Desirée dos Santos

FICHA TÉCNICA Desirée dos Santos: atuação e narração Julia Raiz: filmagem e edição
FICHA TÉCNICA Desirée dos Santos: atuação e narração Julia Raiz: filmagem e edição

Lambendo minhas feridas trata-se de um vídeo-poema construído a partir da narração de poesias e da captação de imagens feitas no centro da cidade de Curitiba (PR). Neste vídeo-poema eu, Desirée dos Santos, me insiro como protagonista em espaços não-turísticos da capital paranaense e evoco-me em primeira pessoa narrando três poesias de minha própria autoria - Black Women, Lambendo minhas feridas e Minhas garras.

A necessidade de se narrar a própria história, além do enxergar-se a si mesma sem as imagens estigmatizadas que são construídas sobre nós, mulheres negras, é uma forma de desobedecer às narrativas hegemônicas que são legitimadas pela modernidade. Modernidade esta que reforça uma concepção linear de tempo e que nos insere, inevitavelmente, nos traumas de uma mentalidade colonialista ainda existente. Contudo, voltar-se para si e ocupar-se de si são posturas ainda muito radicais dentro das demandas sociais e políticas que pouco validam nossas linguagens e corporeidades. E não deixa de ser uma maneira de se pensar os espaços urbanos e a coletividade.

Voltar o olhar para si e olhar-se em frente ao espelho de maneira amigável é um processo truncado e enigmático nesta sociedade padronizada, justamente porque exige uma relação mais aprofundada com nossa autoestima. A autoestima, segundo Joice Berth (2019), é o fortalecimento da nossa relação com nós mesmas e não tem uma relação muito direta com ideais de beleza. Dessa forma, quando encaramos nosso reflexo no espelho com menos autocrítica ou sem cobrança, estamos prestando atenção não simplesmente a uma questão estética, mas ao engajamento político de que devemos ter afeto por nós mesmas, independente do que os padrões estéticos da sociedade nos impõem.

A autonomia do amor, uma das questões centrais do vídeo-poema, pode ser mantida por meio de um olhar mais generoso a ser direcionado ao espelho, este objeto que reflete imagens e geralmente se vincula a termos como beleza, estética, vaidade, narcisismo. Não por acaso, todos os poemas narrados começam com uma cena no espelho. Existem muitas histórias que trazem o espelho como simbologia para


as questões estéticas femininas, assim como existem muitas referências de mulheres na história cuja simbologia é mobilizada juntamente com este objeto. Um exemplo disso é Oxum, orixá do amor e da beleza que tem o espelho como um de seus principais símbolos. Amaterasu, a deusa xintoísta do Sol no Japão também possui um espelho vinculado a sua imagem. Ambas são referências importantes e possuem a exaltação daquilo que é belo em suas histórias. Desconstruir o conceito de beleza também é importante para que nós mulheres possamos cultivar o autoamor, bem como romper com os padrões eurocêntricos de beleza. E como sustentar este processo sem rever o que se acha bonito na própria cidade onde se vive?

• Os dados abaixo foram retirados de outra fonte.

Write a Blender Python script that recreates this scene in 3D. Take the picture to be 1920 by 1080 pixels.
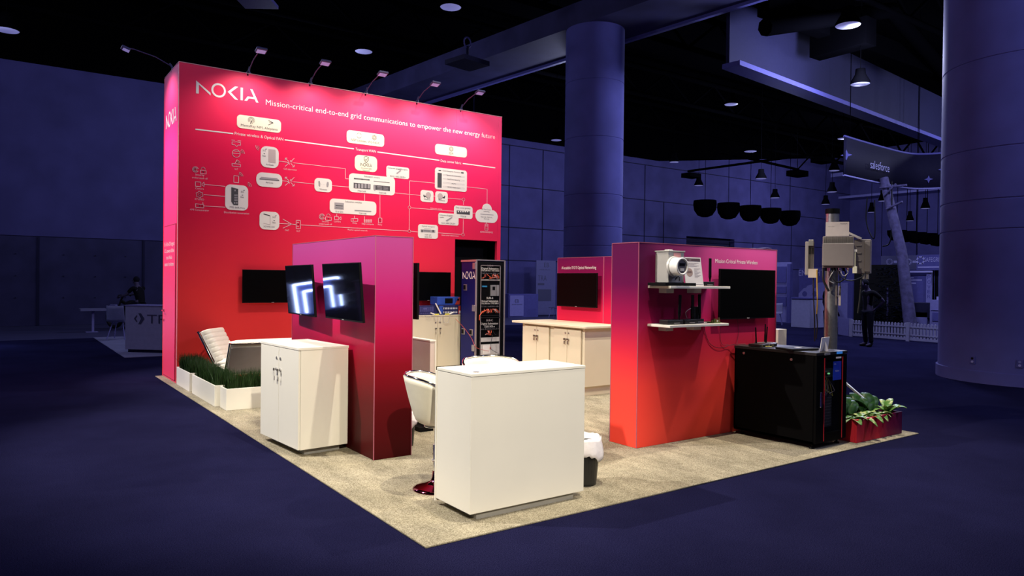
import bpy, math, random
from mathutils import Vector as V, Matrix
PI = math.pi
random.seed(7)
SC = bpy.context.scene
for o in list(bpy.data.objects): bpy.data.objects.remove(o)
COL = SC.collection

# ------------------------------------------------------------ camera
FPX = 1355.95
CAMP = V((-2.1026, -3.8050, 1.609))
YAW, PITCH, ROLL = -0.6198, -0.0093, 0.0118
fw = V((-math.sin(YAW)*math.cos(PITCH), math.cos(YAW)*math.cos(PITCH), math.sin(PITCH)))
_r = fw.cross(V((0, 0, 1))).normalized(); _u = _r.cross(fw)
cr = _r*math.cos(ROLL) + _u*math.sin(ROLL); cu = -_r*math.sin(ROLL) + _u*math.cos(ROLL)
cam = bpy.data.cameras.new('camera'); camo = bpy.data.objects.new('camera', cam); COL.objects.link(camo)
camo.matrix_world = Matrix(((cr.x, cu.x, -fw.x, CAMP.x), (cr.y, cu.y, -fw.y, CAMP.y), (cr.z, cu.z, -fw.z, CAMP.z), (0, 0, 0, 1)))
cam.sensor_width = 36; cam.lens = FPX/1920*36; cam.clip_end = 200; cam.clip_start = 0.05
SC.camera = camo

# ------------------------------------------------------------ world, exposure
w = bpy.data.worlds.new('world'); SC.world = w; w.use_nodes = True
w.node_tree.nodes['Background'].inputs[0].default_value = (0.42, 0.46, 1.0, 1)
w.node_tree.nodes['Background'].inputs[1].default_value = 0.05
SC.view_settings.view_transform = 'Standard'
SC.view_settings.look = 'None'
SC.view_settings.exposure = 0.0
SC.view_settings.gamma = 1.0
SC.view_settings.use_curve_mapping = False

# ------------------------------------------------------------ large lights
WARM = (1.0, 0.90, 0.72)
def spot(name, loc, target, power, angle, blend=0.5, col=WARM, rad=0.06, parent=None):
    l = bpy.data.lights.new(name, 'SPOT'); l.energy = power; l.spot_size = math.radians(angle); l.spot_blend = blend
    l.color = col; l.shadow_soft_size = rad
    o = bpy.data.objects.new(name, l); COL.objects.link(o)
    o.location = loc; o.rotation_euler = (V(target)-V(loc)).to_track_quat('-Z', 'Y').to_euler()
    if parent: o.parent = parent
    return o
def point(name, loc, power, col=(0.60, 0.64, 1.0), rad=0.5):
    l = bpy.data.lights.new(name, 'POINT'); l.energy = power; l.color = col; l.shadow_soft_size = rad
    o = bpy.data.objects.new(name, l); COL.objects.link(o); o.location = loc
    return o
# stand spots: truss lights first, then fill spots added to brighten faces
spot('key_or_fill_spot', (1.2, -0.4, 8.2), (2.6, 1.6, 0.4), 2000, 62, 0.6)
spot('key_or_fill_spot', (7.4, 0.4, 8.2), (3.9, 1.4, 0.6), 1900, 60, 0.6)
spot('key_or_fill_spot', (-4.6, 4.2, 7.2), (1.2, 3.4, 0.8), 3900, 58, 0.6, col=(1.0, 0.93, 0.82))
spot('key_or_fill_spot', (3.0, 3.6, 8.6), (3.0, 5.4, 0.5), 1400, 66, 0.7)
spot('key_or_fill_spot', (-2.4, -7.0, 5.6), (0.85, 1.2, 0.9), 3400, 25, 0.45)  # fill spot added before the stand to brighten front faces
spot('key_or_fill_spot', (-5.4, 9.2, 6.4), (0.1, 8.5, 1.9), 3100, 36, 0.6, col=(1.0, 0.9, 0.88))  # fill spot added to brighten the door end
spot('key_or_fill_spot', (4.6, 0.6, 9.2), (4.7, 7.9, 3.6), 2100, 42, 0.8)  # wash added to brighten the tall wall's upper right
spot('key_or_fill_spot', (5.4, -2.0, 7.0), (4.5, 1.15, 1.75), 1100, 15, 0.6)  # narrow spot added to brighten the plum partition's upper right
# fill points added over the hall, apart from the modelled lamps
for x, y, p in ((-6, 4, 500), (-4, 14, 560), (5, 18, 420), (15, 16, 900), (9.2, -4.2, 800), (24, 14, 1250), (27, 5, 1300), (20, 3, 800), (15.5, 5.6, 1500), (36, 18, 1100), (42, 8, 450), (4, -7, 300)):
    point('hall_fill', (x, y, 7.0), p)

# ------------------------------------------------------------ helpers
def s2l(c):
    return tuple(((v/255)/12.92 if v/255 <= 0.04045 else (((v/255)+0.055)/1.055)**2.4) for v in c)
MATS = {}
def mat(name, col, rough=0.5, metal=0.0, spec=0.5, noise=0.06, nscale=12, bump=0.0, bscale=200, emis=0.0, ecol=None, coat=0.0, srgb=False):
    if name in MATS: return MATS[name]
    if srgb: col = s2l(col)
    m = bpy.data.materials.new(name); m.use_nodes = True; nt = m.node_tree; b = nt.nodes['Principled BSDF']
    b.inputs['Roughness'].default_value = rough; b.inputs['Metallic'].default_value = metal
    b.inputs['Specular IOR Level'].default_value = spec
    if coat: b.inputs['Coat Weight'].default_value = coat; b.inputs['Coat Roughness'].default_value = 0.05
    tc = nt.nodes.new('ShaderNodeTexCoord')
    if noise:
        n = nt.nodes.new('ShaderNodeTexNoise'); n.inputs['Scale'].default_value = nscale; n.inputs['Detail'].default_value = 3
        nt.links.new(tc.outputs['Object'], n.inputs['Vector'])
        r = nt.nodes.new('ShaderNodeValToRGB')
        r.color_ramp.elements[0].position = 0.3; r.color_ramp.elements[1].position = 0.7
        r.color_ramp.elements[0].color = tuple(max(0, c*(1-noise)) for c in col)+(1,)
        r.color_ramp.elements[1].color = tuple(min(1, c*(1+noise)) for c in col)+(1,)
        nt.links.new(n.outputs['Fac'], r.inputs['Fac']); nt.links.new(r.outputs['Color'], b.inputs['Base Color'])
    else: b.inputs['Base Color'].default_value = tuple(col)+(1,)
    if bump:
        n2 = nt.nodes.new('ShaderNodeTexNoise'); n2.inputs['Scale'].default_value = bscale; n2.inputs['Detail'].default_value = 2
        nt.links.new(tc.outputs['Object'], n2.inputs['Vector'])
        bp = nt.nodes.new('ShaderNodeBump'); bp.inputs['Strength'].default_value = bump; bp.inputs['Distance'].default_value = 0.01
        nt.links.new(n2.outputs['Fac'], bp.inputs['Height']); nt.links.new(bp.outputs['Normal'], b.inputs['Normal'])
    if emis:
        b.inputs['Emission Color'].default_value = tuple(ecol or col)+(1,); b.inputs['Emission Strength'].default_value = emis
    MATS[name] = m; return m
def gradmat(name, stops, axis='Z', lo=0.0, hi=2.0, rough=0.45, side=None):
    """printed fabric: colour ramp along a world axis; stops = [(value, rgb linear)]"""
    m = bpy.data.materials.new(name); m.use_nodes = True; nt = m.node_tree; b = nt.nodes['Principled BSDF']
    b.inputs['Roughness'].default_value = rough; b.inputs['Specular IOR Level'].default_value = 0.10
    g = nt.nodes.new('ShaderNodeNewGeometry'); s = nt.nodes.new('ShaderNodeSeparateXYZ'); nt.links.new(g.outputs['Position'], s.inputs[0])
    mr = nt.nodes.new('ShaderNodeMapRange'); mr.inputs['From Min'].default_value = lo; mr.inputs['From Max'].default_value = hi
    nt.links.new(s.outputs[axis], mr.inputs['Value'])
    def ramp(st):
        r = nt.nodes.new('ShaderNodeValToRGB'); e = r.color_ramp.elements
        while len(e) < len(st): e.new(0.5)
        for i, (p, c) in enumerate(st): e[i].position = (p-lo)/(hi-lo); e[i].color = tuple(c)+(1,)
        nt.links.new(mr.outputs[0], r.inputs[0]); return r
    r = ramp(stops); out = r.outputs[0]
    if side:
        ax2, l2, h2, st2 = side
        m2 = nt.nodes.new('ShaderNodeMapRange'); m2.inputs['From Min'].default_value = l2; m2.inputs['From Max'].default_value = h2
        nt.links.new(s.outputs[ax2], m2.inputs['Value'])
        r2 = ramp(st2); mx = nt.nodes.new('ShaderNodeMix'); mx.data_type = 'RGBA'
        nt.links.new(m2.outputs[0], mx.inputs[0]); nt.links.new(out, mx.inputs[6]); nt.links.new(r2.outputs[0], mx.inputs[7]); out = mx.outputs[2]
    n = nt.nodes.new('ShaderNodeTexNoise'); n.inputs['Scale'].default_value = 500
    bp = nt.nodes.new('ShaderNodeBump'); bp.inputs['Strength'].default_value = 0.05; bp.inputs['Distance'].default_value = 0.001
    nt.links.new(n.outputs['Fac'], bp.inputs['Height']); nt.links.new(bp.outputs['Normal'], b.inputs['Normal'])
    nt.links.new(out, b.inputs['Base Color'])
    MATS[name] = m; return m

class MB:
    def __init__(s): s.v = []; s.f = []; s.sm = []
    def add(s, vs, fs, smooth=False):
        o = len(s.v); s.v += [tuple(p) for p in vs]; s.f += [tuple(i+o for i in f) for f in fs]; s.sm += [smooth]*len(fs)
        return s
    def box(s, x0, x1, y0, y1, z0, z1):
        return s.add([(x0,y0,z0),(x1,y0,z0),(x1,y1,z0),(x0,y1,z0),(x0,y0,z1),(x1,y0,z1),(x1,y1,z1),(x0,y1,z1)],
                     [(3,2,1,0),(4,5,6,7),(0,1,5,4),(1,2,6,5),(2,3,7,6),(3,0,4,7)])
    def obox(s, c, size, M=None):
        a, b, d = size[0]/2, size[1]/2, size[2]/2; t = MB().box(-a, a, -b, b, -d, d); c = V(c)
        vs = [((M @ V(p)) if M else V(p))+c for p in t.v]
        return s.add(vs, t.f)
    def ring(s, c, axis, r, n, up=None):
        a = V(axis).normalized(); h = V((0, 0, 1)) if abs(a.z) < 0.9 else V((1, 0, 0))
        p = a.cross(h).normalized(); q = a.cross(p)
        return [V(c)+p*(r*math.cos(2*PI*i/n))+q*(r*math.sin(2*PI*i/n)) for i in range(n)]
    def cyl(s, p0, p1, r0, r1=None, n=14, cap=True, smooth=True):
        r1 = r0 if r1 is None else r1; ax = V(p1)-V(p0)
        a = s.ring(p0, ax, r0, n); b = s.ring(p1, ax, r1, n)
        s.add(a+b, [(i, (i+1) % n, n+(i+1) % n, n+i) for i in range(n)], smooth)
        if cap: s.add(a, [tuple(range(n))[::-1]]); s.add(b, [tuple(range(n))])
        return s
    def tube(s, pts, r, n=8, cap=True, smooth=True):
        pts = [V(p) for p in pts]; m = len(pts); rs = r if isinstance(r, (list, tuple)) else [r]*m
        rings = []; prev = None
        for i, p in enumerate(pts):
            t = (pts[min(i+1, m-1)]-pts[max(i-1, 0)]).normalized()
            if prev is None: h = V((0, 0, 1)) if abs(t.z) < 0.9 else V((1, 0, 0)); a = t.cross(h).normalized()
            else: a = (prev-t*prev.dot(t)).normalized()
            prev = a; b = t.cross(a)
            rings += [p+a*(rs[i]*math.cos(2*PI*k/n))+b*(rs[i]*math.sin(2*PI*k/n)) for k in range(n)]
        fs = [(j*n+i, j*n+(i+1) % n, (j+1)*n+(i+1) % n, (j+1)*n+i) for j in range(m-1) for i in range(n)]
        s.add(rings, fs, smooth)
        if cap: s.add(rings[:n], [tuple(range(n))[::-1]]); s.add(rings[-n:], [tuple(range(n))])
        return s
    def lathe(s, prof, c=(0, 0, 0), n=28, smooth=True):
        vs = [(c[0]+r*math.cos(2*PI*i/n), c[1]+r*math.sin(2*PI*i/n), c[2]+z) for r, z in prof for i in range(n)]
        fs = [(j*n+i, j*n+(i+1) % n, (j+1)*n+(i+1) % n, (j+1)*n+i) for j in range(len(prof)-1) for i in range(n)]
        return s.add(vs, fs, smooth)
    def sphere(s, c, r, n=12, sc=(1, 1, 1)):
        prof = [(max(1e-4, r*math.sin(PI*k/n)), -r*math.cos(PI*k/n)) for k in range(n+1)]
        t = MB().lathe(prof, (0, 0, 0), n*2); return s.add([(c[0]+p[0]*sc[0], c[1]+p[1]*sc[1], c[2]+p[2]*sc[2]) for p in t.v], t.f, True)
    def prism(s, pts, o, u, v, n, d0, d1):
        o, u, v, n = V(o), V(u), V(v), V(n); k = len(pts)
        a = [o+u*p[0]+v*p[1]+n*d0 for p in pts]; b = [o+u*p[0]+v*p[1]+n*d1 for p in pts]
        return s.add(a+b, [tuple(range(k))[::-1], tuple(range(k, 2*k))]+[(i, (i+1) % k, k+(i+1) % k, k+i) for i in range(k)])
    def xf(s, M):
        s.v = [tuple(M @ V(p)) for p in s.v]; return s
    def build(s, name, m, parent=None, bevel=0, seg=2, sub=0, solid=0):
        me = bpy.data.meshes.new(name); me.from_pydata(s.v, [], s.f)
        me.polygons.foreach_set('use_smooth', s.sm); me.materials.append(m); me.validate(); me.update()
        o = bpy.data.objects.new(name, me); COL.objects.link(o)
        if parent: o.parent = parent
        if solid: q = o.modifiers.new('solidify', 'SOLIDIFY'); q.thickness = solid; q.offset = 0
        if bevel:
            q = o.modifiers.new('bevel', 'BEVEL'); q.width = bevel; q.segments = seg; q.limit_method = 'ANGLE'; q.angle_limit = 0.7
        if sub: q = o.modifiers.new('sub', 'SUBSURF'); q.levels = sub; q.render_levels = sub
        return o
def tag(o, label, cat, group=None, kind=None):
    o['label'] = label; o['category'] = cat
    if group: o['group'] = group
    if kind: o['kind'] = kind
    return o
def thing(name, label, cat, loc=(0, 0, 0), rz=0, group=None):
    o = bpy.data.objects.new(name, None); COL.objects.link(o); o.empty_display_size = 0.1
    o.location = loc; o.rotation_euler = (0, 0, rz); return tag(o, label, cat, group)
def kids(o): return [c for c in COL.objects if c.parent == o]
def copy_tree(o, parent=None):
    c = o.copy(); COL.objects.link(c); c.parent = parent
    for ch in kids(o): copy_tree(ch, c)
    return c
def rad(d): return math.radians(d)
def ray(x, y): return fw + cr*((x-960)/FPX) - cu*((y-540)/FPX)
def at(x, y, ax, v):
    q = ray(x, y); i = 'xyz'.index(ax); return CAMP + q*((v-CAMP[i])/q[i])
def atd(x, y, d): return CAMP + ray(x, y)*d

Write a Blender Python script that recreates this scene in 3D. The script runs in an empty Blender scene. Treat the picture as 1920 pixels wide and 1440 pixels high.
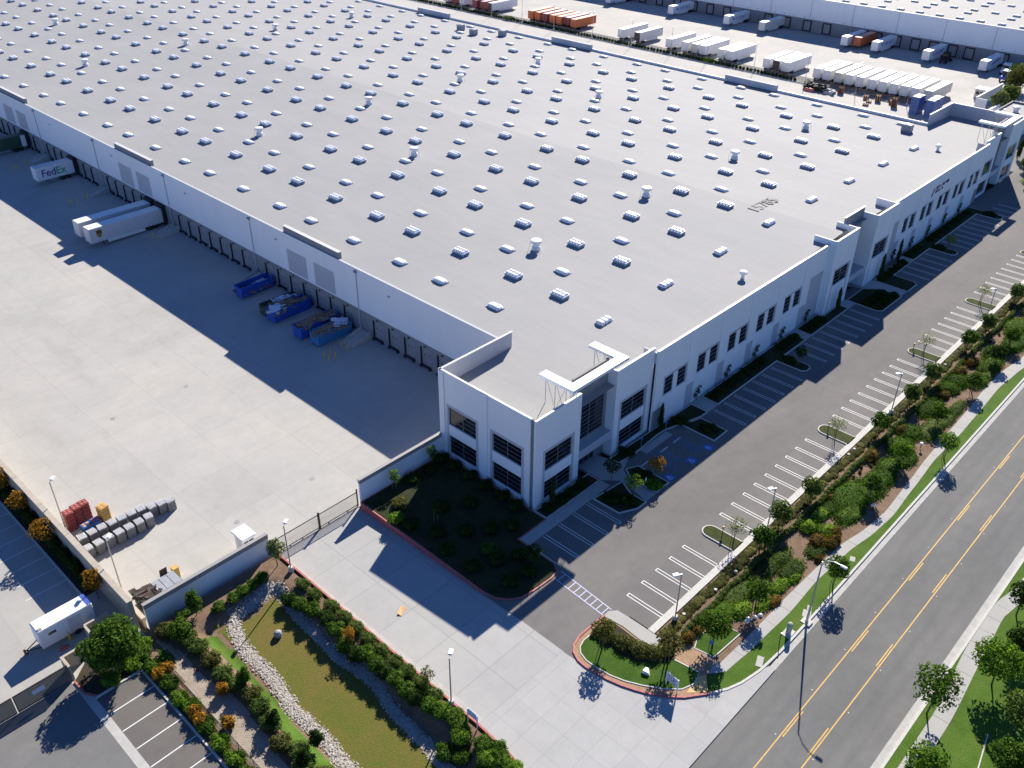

Afinal, o que é ser bela? De qual beleza estamos falamos? Como eu me olho no espelho? Qual beleza é refletida no espelho? O que se encontra dentro do espelho? Como eu projeto o meu olhar sobre o espelho? Qual é o poder que este objeto incide sobre nós? Como utilizá-lo de modo afetivo e saudável? O espelho realmente reflete aquilo que sou? E ao criar um vídeopoema, a câmera vira um espelho da cidade?

Remover de nossas consciências as imagens que são construídas sobre nós e as imagens idealizadas e violentas que também são construídas sobre os lugares onde habitamos são posicionamentos transgressores e urgentes na atualidade. Questionar estas estruturas de poder é um posicionamento de empoderamento que nos motiva a termos olhares diferentes sobre nós e assim compreendermos o que bell hooks (2019) aponta quando diz que é preciso "ousar nos olharmos e vermos de maneiras diferentes."

Percorrer as ruas de Curitiba rotulada ainda hoje como "cidade modelo" é enxergar uma negritude que se encontra em cada esquina que se abre desobediente às histórias de negação e invisibilidade da população negra no Paraná. As imagens deste vídeopoema, que se pretende ser uma instalação, foram filmadas em dois dias do inverno de agosto de 2019 e foram realizadas sem roteirização de maneira espontânea. As cenas foram gravadas na minha casa, em frente a um ponto central da cidade, Praça Santos Andrade, e em demais localidades de Curitiba: Rua Saldanha Marinho, Terminal Guadalupe, Rua São Francisco, Praça Tiradentes, Escadarias do TUC, Avenida Marechal Deodoro.